MA L’EUROPA NON E’ UNA SCUSA
BRUXELLES
IL PRESIDENTE del Senato, Marcello Pera, seconda carica istituzionale dei Paese, abbandona il ruolo di garanzia che gli compete istituzionalmente ed esorta di fatto a violare i parametri fissati dal Trattato di Maastricht. I limiti del debito e dei deficit pubblico, dice, non devono essere «un alibi» per rinviare il taglio delle imposte. «Altri Paesi hanno potuto convivere con lo sfondamento di questi parametri», spiega con un evidente riferimento a Francia e Germania, che hanno superato il tetto del tre per cento dovendo però fare i conti con un debito pubblico che è poco più della metà del nostro.
SEGUE APAGINA 16
LE DICHIARAZIONI di Pera, rilasciate ad un convegno di Forza Italia, sono una risposta diretta e immediata a quelle del presidente della Camera, Pier Ferdinando Casini, che aveva invitato a trovare una soluzione della questione fiscale nell'ambito dell'equilibrio di bilancio e nel rispetto delle norme europee.

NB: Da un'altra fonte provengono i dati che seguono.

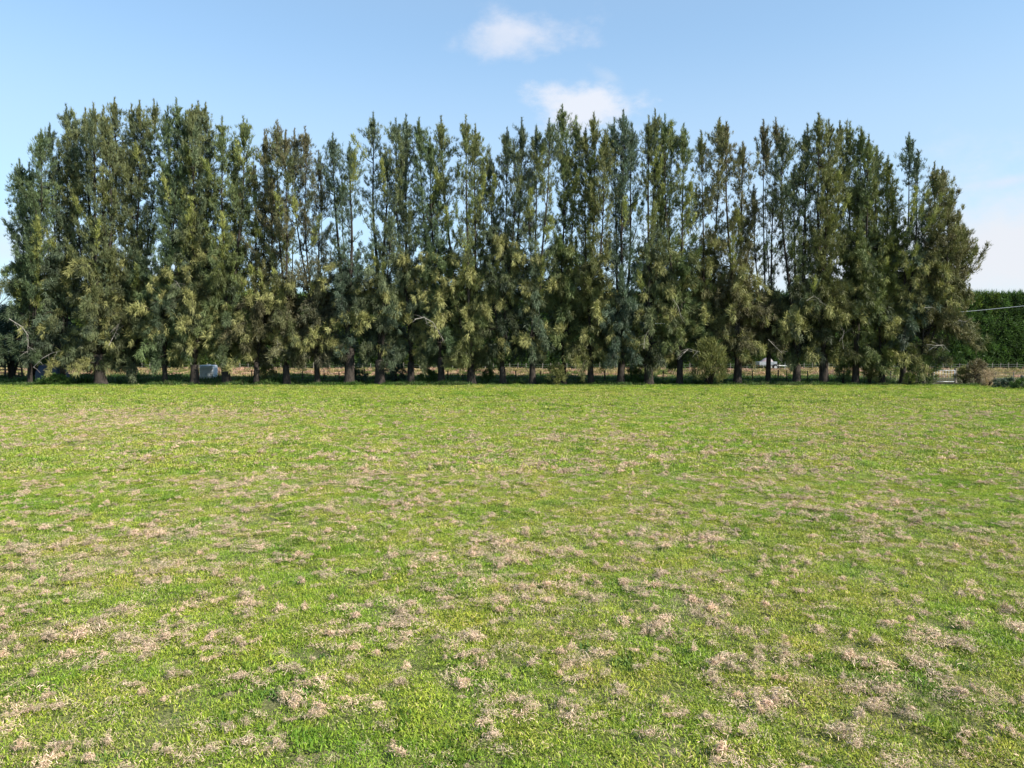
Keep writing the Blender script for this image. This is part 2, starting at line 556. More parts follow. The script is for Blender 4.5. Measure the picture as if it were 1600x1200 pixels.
def make_tree(px, tops, pal, label, dens=1.0, skirt=1.0, skirt_dir=0.0, skirt_low=None, lean_lean=0.0, r0=0.36, depth=0.0, gap=0.5, pal2=None, skirt_top=9.8, skirt_r=2.5, airy=.75, airy_d=1.0):
    rng = np.random.default_rng(int(px * 7 + 3))
    rnd = random.Random(int(px))
    if skirt_low is None:
        skirt_low = rnd.uniform(1.25, 2.2)
    base = Vector((xat(px, D0 + depth), D0 + depth, 0.0))
    root = empty('shelterbelt_tree', base)
    tag(root, label, 'tree', 'tall feathery trees in the shelterbelt row')
    tr = MB()
    br = MB()
    fork_h = rnd.uniform(1.6, 3.6)
    fork = base + Vector((rnd.uniform(-.15, .15), rnd.uniform(-.1, .1), fork_h))
    # trunk with root flare
    r0 = r0 * rnd.uniform(.78, .95)
    fl = [(0.0, 1.45), (0.18, 1.2), (0.5, 1.04), (1.2, 0.95), (fork_h, 0.86)]
    tr.tube([base + (fork - base) * (h / fork_h) - Vector((0, 0, 0.12 if h == 0 else 0)) for h, _ in fl], [r0 * s for _, s in fl], 9)
    cl_c, cl_a, cl_r, cl_col = [], [], [], []   # upper clumps
    sk_c, sk_a, sk_r, sk_col = [], [], [], []   # skirt clumps
    tp_c, tp_a, tp_r, tp_col = [], [], [], []   # fine top shoots
    in_c, in_a, in_r, in_col = [], [], [], []   # coarse inner foliage, added to block light and darken the hollows
    basecol = PAL[pal] * .75 + PAL['olive'] * .12 + PAL['grey'] * .13
    second = PAL[pal2 or rnd.choice(('olive', 'grey', 'green', 'olive'))]
    hi = PAL['olive'] * 1.05 + PAL['brown'] * .35  # highlight tint: sunlight painted into the foliage colour
    nmain = len(tops)
    tops = list(tops)
    for _ in range(2 if (dens > .9 and not 380 < px < 1270) else 1):
        q = rnd.choice(tops[:nmain])
        tops.append((q[0] + rnd.uniform(-15, 15), q[1] + rnd.uniform(28, 95), rnd.uniform(-1.0, 1.8)))
    for si, tp in enumerate(tops):
        tx, ty = tp[0], tp[1]
        dd = tp[2] if len(tp) > 2 else rnd.uniform(-1.3, 1.5)
        top = at(tx, ty, D0 + depth + dd)
        H = top.z
        # stem path: spreads early then rises almost straight
        nseg = 12
        pts, rad = [], []
        w1, w2 = rnd.uniform(-.25, .25), rnd.uniform(-.25, .25)
        for i in range(nseg + 1):
            t = i / nseg
            sprd = min(1.0, (t * 1.55) ** 0.8)
            z = fork.z + (H - fork.z) * t
            x = fork.x + (top.x - fork.x) * sprd * (0.75 + 0.25 * t) + w1 * math.sin(t * 7 + si)
            y = fork.y + (top.y - fork.y) * sprd + w2 * math.sin(t * 6 + si * 2)
            x += (top.x - x) * (t ** 3)
            pts.append(Vector((x, y, z)))
            rad.append(max(0.012, r0 * (0.44 if si < nmain else .26) * (1 - t) ** 0.8))
        pts[0] = fork - Vector((0, 0, 0.3))
        tr.tube(pts, rad, 7)

        def sp(z):
            t = max(0.0, min(0.9999, (z - fork.z) / (H - fork.z))) * nseg
            i = int(t)
            return pts[i].lerp(pts[i + 1], t - i)
        # upper branches: short ascending sprays
        z = 7.0 + rnd.uniform(0, .5)
        ph = rnd.uniform(0, 50)
        wide = rnd.uniform(0.7, 1.25)

        def clump(c, axis, r, long_, colr):
            cl_c.append(c)
            cl_a.append(axis)
            cl_r.append((r, r, r * long_))
            m = 0.45 + 0.55 * vnoise(np.array([c.x * .45]), np.array([c.z * .35]), 1, 9, 2)[0]
            cl_col.append(colr * (0.78 + 0.5 * m))
        while z < H - 1.3:
            fromtop = H - z
            L = min(0.20 + 0.36 * fromtop, 1.25) * rnd.uniform(0.45, 1.4) * wide
            g = vnoise(np.array([z * 0.55 + ph]), np.array([ph * 0.3 + si]), 1.0, 3, 2)[0]
            keep = 1.0 if fromtop < 4.0 else (0.88 if g > gap else 0.22)
            if fromtop > 8 and z > 9:
                keep *= 0.62
            az = rnd.uniform(0, 2 * math.pi)
            up = math.radians(rnd.uniform(14, 34) if fromtop < 2.5 else rnd.uniform(25, 62))
            dirv = Vector((math.cos(az) * math.sin(up), math.sin(az) * math.sin(up), math.cos(up)))
            b0 = sp(z)
            b1 = b0 + dirv * L
            if rnd.random() < keep * dens * (.72 if si < nmain else .5):
                if L > 0.5:
                    br.tube([b0, (b0 + b1) / 2 - Vector((0, 0, 0.05 * L)), b1], [0.020 + 0.010 * L, 0.014 + 0.005 * L, 0.006], 3, caps=False)
                nc = max(1, int(round(L / 0.30)))
                tm = rnd.random() * .5
                colr = basecol * (1 - tm) + second * tm
                for q in range(nc):
                    s = 0.35 + 0.8 * (q + 0.6) / nc
                    c = b0 + (b1 - b0) * s + Vector((rnd.gauss(0, .10), rnd.gauss(0, .10), rnd.gauss(0, .12)))
                    rr = rnd.uniform(0.10, 0.20) * (0.6 if fromtop < 1.6 else 1.0)
                    clump(c, dirv * 0.5 + Vector((0, 0, 0.9)), rr, 1.9, colr)
            z += rnd.uniform(0.09, 0.22) * (1.0 if fromtop > 3 else 0.75)
        # airy sprays: long thin branchlets strung with small tufts
        z = 6.5
        while z < H - 1.2:
            fromtop = H - z
            az = rnd.uniform(0, 2 * math.pi)
            up = math.radians(rnd.uniform(28, 65))
            L = rnd.uniform(.55, 1.1) * min(1.9, .40 + .40 * fromtop) * (.8 + .25 * wide)
            dirv = Vector((math.cos(az) * math.sin(up), math.sin(az) * math.sin(up), math.cos(up)))
            b0 = sp(z)
            b1 = b0 + dirv * L
            ga = vnoise(np.array([z * 0.5 + ph + 40]), np.array([si * 3.1]), 1.0, 17, 2)[0]
            if b1.z < H - .2 and (fromtop < 4 or ga > gap + .02 or rnd.random() < .22):
                br.tube([b0, b0.lerp(b1, .5) - Vector((0, 0, .06 * L)), b1], [.020, .012, .005], 3, caps=False)
                nn = int(L / .17)
                tm = rnd.random() * .8
                colr = (basecol * (1 - tm) + second * tm) * rnd.uniform(.75, 1.3)
                for k_ in range(nn):
                    t = .3 + .75 * k_ / nn
                    tp_c.append(b0.lerp(b1, min(1, t)) + Vector((rnd.gauss(0, .13), rnd.gauss(0, .13), rnd.gauss(0, .13))))
                    tp_a.append(dirv * .5 + Vector((0, 0, .6)))
                    tp_r.append((.09, .09, .13))
                    tp_col.append(colr)
                    if rnd.random() < airy:
                        tp_c.append(tp_c[-1] + Vector((rnd.gauss(0, .12), rnd.gauss(0, .12), rnd.gauss(0, .15))))
                        tp_a.append(tp_a[-1])
                        tp_r.append((.10, .10, .14))
                        tp_col.append(colr)
            z += rnd.uniform(.20, .38) / airy_d * (1 if si < nmain else 1.3)
        # plumes: steep secondary leaders clothed in foliage, giving pointed masses at all heights
        npl = int(round((6 if nmain > 2 else 8) * dens * (1.35 - gap) * (1 if si < nmain else .4)))
        for q in range(npl):
            zp = rnd.uniform(6.5, max(8.0, H - 4.5))
            az = rnd.uniform(0, 2 * math.pi) if rnd.random() < .5 else rnd.gauss(-1.3, .8)
            up = math.radians(rnd.uniform(14, 34))
            L = rnd.uniform(1.6, 3.9)
            dirv = Vector((math.cos(az) * math.sin(up), math.sin(az) * math.sin(up), math.cos(up)))
            b0 = sp(zp)
            out0 = Vector((math.cos(az), math.sin(az), 0)) * rnd.uniform(.2, .8)
            b1 = b0 + out0 + Vector((0, 0, .3))
            b2 = b1 + dirv * L
            if b2.z > H - 0.4:
                continue
            br.tube([b0, b1, b1.lerp(b2, .6), b2], [.045, .035, .02, .006], 4, caps=False)
            tm = rnd.random()
            colr = (basecol * (1 - tm * .7) + second * tm * .7) * rnd.uniform(.7, 1.1)
            if rnd.random() < .3:
                colr = (hi * .5 + PAL['bright'] * .7) * rnd.uniform(.9, 1.2)  # some plumes coloured as if sunlit
            W_ = rnd.uniform(.28, .52)
            nn = int(L * W_ * 20)
            for _k in range(nn):
                t = rnd.random() ** .85
                prof = W_ * (1.0 - t) ** .7 * min(1, .35 + 3 * t)
                a2 = rnd.uniform(0, 2 * math.pi)
                r2 = prof * rnd.random() ** .5
                c = b1.lerp(b2, t) + Vector((math.cos(a2) * r2, math.sin(a2) * r2, rnd.gauss(0, .1)))
                clump(c, dirv * .6 + Vector((math.cos(a2) * .35, math.sin(a2) * .35, .5)), rnd.uniform(.11, .20), 1.6, colr)
        # pointed top made of thin upright shoots of uneven height
        for q in range(rnd.randint(7, 11) if si < nmain else 5):
            zb = H - rnd.uniform(1.2, 3.2)
            a2 = rnd.uniform(0, 2 * math.pi)
            b0 = sp(zb)
            ht = rnd.uniform(.9, 2.0) if q else 1.4
            rr0 = rnd.uniform(.1, .55) * (1 if q else 0)
            b1 = Vector((b0.x + math.cos(a2) * rr0, b0.y + math.sin(a2) * rr0, min(zb + ht, H - rr0 * 1.6)))
            if q == 0:
                b0, b1 = sp(H - 2.0), top + Vector((0, 0, .15))
            br.tube([b0, b1], [.014, .004], 3, caps=False)
            nn = int((b1 - b0).length / .075)
            for k_ in range(nn):
                t = k_ / nn
                tp_c.append(b0.lerp(b1, t) + Vector((rnd.gauss(0, .05), rnd.gauss(0, .05), 0)) * (1.2 - t))
                tp_a.append(Vector((math.cos(a2) * .25 + rnd.gauss(0, .25), math.sin(a2) * .25, 1.0)))
                r3 = .03 + .075 * (1 - t)
                tp_r.append((r3, r3, r3))
                tp_col.append(basecol * rnd.uniform(.8, 1.15))
    # skirt: big arching limbs with hanging sprays
    nb = int(38 * skirt)
    stop_ = skirt_top + rnd.uniform(-2.2, 2.6)
    for b in range(nb):
        h0 = skirt_low + 0.7 + (stop_ - skirt_low - 0.7) * rnd.random() ** 0.95
        az = rnd.uniform(0, 2 * math.pi)
        if rnd.random() < 0.45:      # limbs reach for the light over the open paddock
            az = rnd.gauss(-math.pi / 2, 0.8)
        if skirt_dir and rnd.random() < abs(skirt_dir):
            az = 0.0 + rnd.gauss(0, .6) if skirt_dir > 0 else math.pi + rnd.gauss(0, .6)
        L = rnd.uniform(0.4, 1.3) * skirt_r * (1.0 if h0 < 6.5 else 0.8)
        if skirt_dir:
            L *= 1.0 + 0.7 * max(0, math.cos(az) * (1 if skirt_dir > 0 else -1)) * (0.5 + abs(skirt_dir))
        rise = rnd.uniform(0.0, 0.8) * L * (0.4 if h0 < 4 else 1.0)
        droop = rnd.uniform(0.2, 1.0) * L * 0.7
        b0 = base + Vector((rnd.uniform(-.15, .15), rnd.uniform(-.15, .15), h0))
        hd = Vector((math.cos(az), math.sin(az), 0))
        pth = []
        for i in range(6):
            t = i / 5
            pth.append(b0 + hd * (L * t) + Vector((0, 0, rise * math.sin(t * 2.0) - droop * t * t)))
        br.tube(pth, [0.07, 0.055, 0.042, 0.03, 0.018, 0.006], 4, caps=False)
        tm = rnd.random()
        br_m = rnd.choice((0.5, 0.7, 0.9, 1.1, 1.35, 1.7))  # per-limb tint stands in for sunlit and shaded sprays
        low_ = skirt_low - (rnd.choice((0.0, 0.2, .6, 1.0)) if px not in (304, 354) else 0.0)
        nc = int(L / 0.17)
        thick = rnd.uniform(.5, 1.0)
        for q in range(nc):
            t = 0.25 + 0.80 * (q + rnd.random() * .6) / nc
            i = min(4, int(min(t, .999) * 5))
            c = pth[i].lerp(pth[i + 1], min(1.15, t * 5 - i))
            hang = rnd.random() ** 1.4
            c = c + Vector((rnd.gauss(0, .17), rnd.gauss(0, .17), .1 - .75 * hang * thick))
            if c.z < low_ - 0.3:
                continue
            rr = rnd.uniform(0.15, 0.27)
            sk_c.append(c)
            sk_a.append(hd * 0.45 + Vector((0, 0, -0.9 if hang > .25 else 0.4)))
            sk_r.append((rr, rr, rr * rnd.uniform(1.1, 2.0)))
            colr = (basecol * (1 - .6 * tm) + second * (.6 * tm)) * br_m if br_m < 1.3 else hi * br_m * .78
            sk_col.append(colr)
    for _ in range(int(100 * min(skirt, 1.3))):
        a2 = rnd.uniform(0, 2 * math.pi)
        r2 = 1.0 + .7 * rnd.random()
        if rnd.random() < .4:
            r2 *= .5
        zz = rnd.uniform(skirt_low + .5, stop_ - .6)
        in_c.append(base + Vector((math.cos(a2) * r2, .9 + math.sin(a2) * r2 * .55, zz)))
        in_a.append(Vector((math.cos(a2) * .5, math.sin(a2) * .5, -.3)))
        in_r.append((.3, .3, .45))
        in_col.append(basecol * rnd.uniform(.7, 1.0))
    vs, fs, cs = [], [], []
    off = 0
    for (cc, aa, rr, co, k, ln, wd, spd) in ((cl_c, cl_a, cl_r, cl_col, 19, 0.31, 0.048, 0.68), (sk_c, sk_a, sk_r, sk_col, 40, 0.40, 0.050, 0.62), (tp_c, tp_a, tp_r, tp_col, 9, 0.24, 0.042, 0.6), (in_c, in_a, in_r, in_col, 34, 0.50, 0.12, 0.9)):
        if not cc:
            continue
        v, f, cl = blades(np.array([tuple(x) for x in cc]), np.array([tuple(x) for x in aa]), np.array(rr), np.array([tuple(x) for x in co]), k, ln, wd, spd, rng)
        vs.append(v)
        fs.append(f + off)
        cs.append(cl)
        off += len(v)
    tr.build('trunk', M['bark'], root, smooth=True, origin=base)
    br.build('limbs', M['bark'], root, smooth=True, origin=base)
    np_mesh('crown', np.concatenate(vs), np.concatenate(fs), M['needles'], root, np.concatenate(cs), origin=tuple(base))
    return root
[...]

Esse aprono quindi uno scontro istituzionale al vertice dello Stato. Ma mettono anche in luce tutta la debolezza concettuale dell'approccio di Forza Italia alla questione del risanamento dei conti pubblici. Una debolezza resa evidente dal recente maldestro tentativo del governo di accreditare un fantomatico «asse» italo-tedesco per la revisione del Patto di Stabilità: ipotesi seccamente smentita ieri dal ministro delle Finanze tedesco, Hans Eichel.
In realtà, come si è visto al recente consiglio Ecofin di Bruxelles, la discussione sulla riforma del Patto di stabilità è effettivamente aperta. Ma essa tende piuttosto a restringere i margini di manovra dei Paesi fortemente indebitati, qualil'Italia, concedendo semmai una certa flessibilità sul deficit a chi vanta un debito sotto controllo. Italia e Germania hanno, dunque, obiettivi contrastanti in merito alla riforma del Patto. E le pressioni di Roma per un allentamento generalizzato della disciplina di bilancio, in particolare per sottrarre gli investimenti dal calcolo del deficit, sono state finora respinte sia dalla Commissione di Bruxelles sia dalla maggioranza dei governi europei.
Ma l'anima più eversiva della maggioranza di governo insiste. Dopo aver lasciato degenerare i conti pubblici per tre anni grazie ad una serie dì artifici contabili, invece di individuare i tagli di spesa che renderebbero possibile una riduzione delle imposte si ostina a voler forzare le regole europee per poter spendere soldi che non ha, e che andrebbero comunque messi in conto ai contribuenti nelle prossime legislature.
Quello che Berlusconi continua a non vedere, è che il Presidente Pera finge di non capire, è che il Trattato di Maastricht sull'Unione monetaria, e il Patto di stabilità che ne costituisce il corollario, rappresentano di fatto una Costituzione economica dell'Europa messa a tutela non solo della moneta unica, ma anche degli interessi di medio e lungo termine dei contribuenti europei.
Questa Costituzione materiale impedisce ai governi di acquistare consensi politici spendendo soldi che non hanno e facendo debiti che ricadrebbero sulle spalle degli altri partner comunitari e delle generazioni future: esattamente ciò che Berlusconi sì propone di fare di fronte al fallimento della propria politica economica e in vista della scadenza elettorale ormai imminente.
E’ vero che le rigidità del Patto di stabilità possono, in momenti di stagnazione economica, risultare un ostacolo alla ripresa per questi Paesi che contano su bilanci sostanzialmente sani. Ma la riforma delle regole applicative di cui si sta discutendo non potrà comunque intaccare la sostanza della Costituzione economica europea, che è quella di vietare ogni forma di “deficit spending”, soprattutto quando è mirato a comprare consensi politici a breve termine.
Se c'è qualcuno che usa i parametri europei come un «alibi», non sono dunque quelli che ne invocano il rispetto, ma chi, come Pera e Berlusconi, ritiene che essi siano forzabili o modificabili per far prevalere criteri di bilancio sostanzialmente illusori. Il dibattito sul Patto di Stabilità non è una discussione formale sul rispetto o meno di regole teoriche, ma un confronto sostanziale sull'onestà e la credibilità della politica economica.
Se anche non ci fosse la Costituzione materiale di Maastricht a impedirlo, un'operazione che tende ad aumentare il deficit per varare riduzioni delle imposte prive di copertura di spesa dovrebbe essere vietata dal buon senso e dall'interesse generale del Paese. A condizione che qualcuno se ne curi.